- _Goal_
Quote all of the data below exactly, please.

** START **

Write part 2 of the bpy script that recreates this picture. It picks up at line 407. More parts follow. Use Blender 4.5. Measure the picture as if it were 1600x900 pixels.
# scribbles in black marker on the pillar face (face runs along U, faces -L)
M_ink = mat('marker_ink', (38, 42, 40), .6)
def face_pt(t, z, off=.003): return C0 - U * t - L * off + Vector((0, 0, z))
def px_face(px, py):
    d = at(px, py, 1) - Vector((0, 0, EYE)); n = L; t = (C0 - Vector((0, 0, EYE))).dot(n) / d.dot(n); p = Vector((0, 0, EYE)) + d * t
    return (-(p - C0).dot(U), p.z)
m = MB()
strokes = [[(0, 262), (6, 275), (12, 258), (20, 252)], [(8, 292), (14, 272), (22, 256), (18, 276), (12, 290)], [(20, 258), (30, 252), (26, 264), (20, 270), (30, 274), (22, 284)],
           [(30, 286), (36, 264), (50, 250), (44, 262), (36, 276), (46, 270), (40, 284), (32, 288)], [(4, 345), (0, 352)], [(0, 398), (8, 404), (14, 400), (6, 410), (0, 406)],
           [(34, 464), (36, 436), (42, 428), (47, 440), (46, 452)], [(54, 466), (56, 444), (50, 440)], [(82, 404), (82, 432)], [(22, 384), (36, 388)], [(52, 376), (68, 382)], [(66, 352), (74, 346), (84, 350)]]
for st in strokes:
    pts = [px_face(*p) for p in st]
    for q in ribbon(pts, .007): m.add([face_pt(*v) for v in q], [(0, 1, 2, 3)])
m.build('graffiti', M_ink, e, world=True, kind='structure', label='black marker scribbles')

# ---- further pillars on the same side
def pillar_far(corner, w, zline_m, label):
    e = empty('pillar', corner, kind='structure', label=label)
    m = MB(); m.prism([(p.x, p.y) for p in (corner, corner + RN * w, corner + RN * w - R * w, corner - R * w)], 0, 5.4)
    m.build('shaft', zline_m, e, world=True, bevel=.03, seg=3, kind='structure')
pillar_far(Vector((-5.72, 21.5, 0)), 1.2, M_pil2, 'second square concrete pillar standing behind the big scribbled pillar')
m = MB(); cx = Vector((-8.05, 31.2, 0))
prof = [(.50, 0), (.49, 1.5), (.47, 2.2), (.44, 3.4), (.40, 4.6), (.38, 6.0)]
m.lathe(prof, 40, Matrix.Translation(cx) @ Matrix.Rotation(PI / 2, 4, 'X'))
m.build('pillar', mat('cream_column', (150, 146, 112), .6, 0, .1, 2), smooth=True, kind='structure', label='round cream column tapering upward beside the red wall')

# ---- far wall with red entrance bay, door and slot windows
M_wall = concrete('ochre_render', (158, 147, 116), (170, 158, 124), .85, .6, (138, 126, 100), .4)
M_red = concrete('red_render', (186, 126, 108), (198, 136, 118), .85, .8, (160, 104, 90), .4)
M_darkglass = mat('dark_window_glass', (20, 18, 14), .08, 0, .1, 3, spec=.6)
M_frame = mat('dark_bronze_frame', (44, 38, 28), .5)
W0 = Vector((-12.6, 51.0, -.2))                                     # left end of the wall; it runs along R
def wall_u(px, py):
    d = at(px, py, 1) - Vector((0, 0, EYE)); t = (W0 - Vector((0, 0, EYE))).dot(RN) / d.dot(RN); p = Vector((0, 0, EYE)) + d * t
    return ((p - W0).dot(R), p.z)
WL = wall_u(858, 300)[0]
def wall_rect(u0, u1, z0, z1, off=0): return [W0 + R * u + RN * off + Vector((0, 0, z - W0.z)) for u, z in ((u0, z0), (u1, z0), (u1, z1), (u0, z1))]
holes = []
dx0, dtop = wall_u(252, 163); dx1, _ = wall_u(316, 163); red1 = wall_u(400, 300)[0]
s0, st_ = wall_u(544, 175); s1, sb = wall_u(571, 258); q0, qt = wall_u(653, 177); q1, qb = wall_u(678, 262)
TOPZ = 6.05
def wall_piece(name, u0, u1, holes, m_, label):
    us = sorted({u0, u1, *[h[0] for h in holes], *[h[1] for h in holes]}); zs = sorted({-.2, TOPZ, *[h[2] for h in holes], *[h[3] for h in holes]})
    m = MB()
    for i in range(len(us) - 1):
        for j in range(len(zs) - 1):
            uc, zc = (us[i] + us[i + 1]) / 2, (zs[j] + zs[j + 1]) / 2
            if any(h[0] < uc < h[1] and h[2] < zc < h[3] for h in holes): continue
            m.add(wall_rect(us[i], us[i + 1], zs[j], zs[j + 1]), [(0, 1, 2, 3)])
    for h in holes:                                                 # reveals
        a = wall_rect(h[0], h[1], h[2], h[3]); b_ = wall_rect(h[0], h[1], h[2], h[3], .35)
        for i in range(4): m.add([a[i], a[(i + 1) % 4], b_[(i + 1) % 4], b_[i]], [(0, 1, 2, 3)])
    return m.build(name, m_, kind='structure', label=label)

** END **

- _Answer for this exercise_
Write part 2 of the bpy script that recreates this picture. It picks up at line 407. More parts follow. Use Blender 4.5. Measure the picture as if it were 1600x900 pixels.
# scribbles in black marker on the pillar face (face runs along U, faces -L)
M_ink = mat('marker_ink', (38, 42, 40), .6)
def face_pt(t, z, off=.003): return C0 - U * t - L * off + Vector((0, 0, z))
def px_face(px, py):
    d = at(px, py, 1) - Vector((0, 0, EYE)); n = L; t = (C0 - Vector((0, 0, EYE))).dot(n) / d.dot(n); p = Vector((0, 0, EYE)) + d * t
    return (-(p - C0).dot(U), p.z)
m = MB()
strokes = [[(0, 262), (6, 275), (12, 258), (20, 252)], [(8, 292), (14, 272), (22, 256), (18, 276), (12, 290)], [(20, 258), (30, 252), (26, 264), (20, 270), (30, 274), (22, 284)],
           [(30, 286), (36, 264), (50, 250), (44, 262), (36, 276), (46, 270), (40, 284), (32, 288)], [(4, 345), (0, 352)], [(0, 398), (8, 404), (14, 400), (6, 410), (0, 406)],
           [(34, 464), (36, 436), (42, 428), (47, 440), (46, 452)], [(54, 466), (56, 444), (50, 440)], [(82, 404), (82, 432)], [(22, 384), (36, 388)], [(52, 376), (68, 382)], [(66, 352), (74, 346), (84, 350)]]
for st in strokes:
    pts = [px_face(*p) for p in st]
    for q in ribbon(pts, .007): m.add([face_pt(*v) for v in q], [(0, 1, 2, 3)])
m.build('graffiti', M_ink, e, world=True, kind='structure', label='black marker scribbles')

# ---- further pillars on the same side
def pillar_far(corner, w, zline_m, label):
    e = empty('pillar', corner, kind='structure', label=label)
    m = MB(); m.prism([(p.x, p.y) for p in (corner, corner + RN * w, corner + RN * w - R * w, corner - R * w)], 0, 5.4)
    m.build('shaft', zline_m, e, world=True, bevel=.03, seg=3, kind='structure')
pillar_far(Vector((-5.72, 21.5, 0)), 1.2, M_pil2, 'second square concrete pillar standing behind the big scribbled pillar')
m = MB(); cx = Vector((-8.05, 31.2, 0))
prof = [(.50, 0), (.49, 1.5), (.47, 2.2), (.44, 3.4), (.40, 4.6), (.38, 6.0)]
m.lathe(prof, 40, Matrix.Translation(cx) @ Matrix.Rotation(PI / 2, 4, 'X'))
m.build('pillar', mat('cream_column', (150, 146, 112), .6, 0, .1, 2), smooth=True, kind='structure', label='round cream column tapering upward beside the red wall')

# ---- far wall with red entrance bay, door and slot windows
M_wall = concrete('ochre_render', (158, 147, 116), (170, 158, 124), .85, .6, (138, 126, 100), .4)
M_red = concrete('red_render', (186, 126, 108), (198, 136, 118), .85, .8, (160, 104, 90), .4)
M_darkglass = mat('dark_window_glass', (20, 18, 14), .08, 0, .1, 3, spec=.6)
M_frame = mat('dark_bronze_frame', (44, 38, 28), .5)
W0 = Vector((-12.6, 51.0, -.2))                                     # left end of the wall; it runs along R
def wall_u(px, py):
    d = at(px, py, 1) - Vector((0, 0, EYE)); t = (W0 - Vector((0, 0, EYE))).dot(RN) / d.dot(RN); p = Vector((0, 0, EYE)) + d * t
    return ((p - W0).dot(R), p.z)
WL = wall_u(858, 300)[0]
def wall_rect(u0, u1, z0, z1, off=0): return [W0 + R * u + RN * off + Vector((0, 0, z - W0.z)) for u, z in ((u0, z0), (u1, z0), (u1, z1), (u0, z1))]
holes = []
dx0, dtop = wall_u(252, 163); dx1, _ = wall_u(316, 163); red1 = wall_u(400, 300)[0]
s0, st_ = wall_u(544, 175); s1, sb = wall_u(571, 258); q0, qt = wall_u(653, 177); q1, qb = wall_u(678, 262)
TOPZ = 6.05
def wall_piece(name, u0, u1, holes, m_, label):
    us = sorted({u0, u1, *[h[0] for h in holes], *[h[1] for h in holes]}); zs = sorted({-.2, TOPZ, *[h[2] for h in holes], *[h[3] for h in holes]})
    m = MB()
    for i in range(len(us) - 1):
        for j in range(len(zs) - 1):
            uc, zc = (us[i] + us[i + 1]) / 2, (zs[j] + zs[j + 1]) / 2
            if any(h[0] < uc < h[1] and h[2] < zc < h[3] for h in holes): continue
            m.add(wall_rect(us[i], us[i + 1], zs[j], zs[j + 1]), [(0, 1, 2, 3)])
    for h in holes:                                                 # reveals
        a = wall_rect(h[0], h[1], h[2], h[3]); b_ = wall_rect(h[0], h[1], h[2], h[3], .35)
        for i in range(4): m.add([a[i], a[(i + 1) % 4], b_[(i + 1) % 4], b_[i]], [(0, 1, 2, 3)])
    return m.build(name, m_, kind='structure', label=label)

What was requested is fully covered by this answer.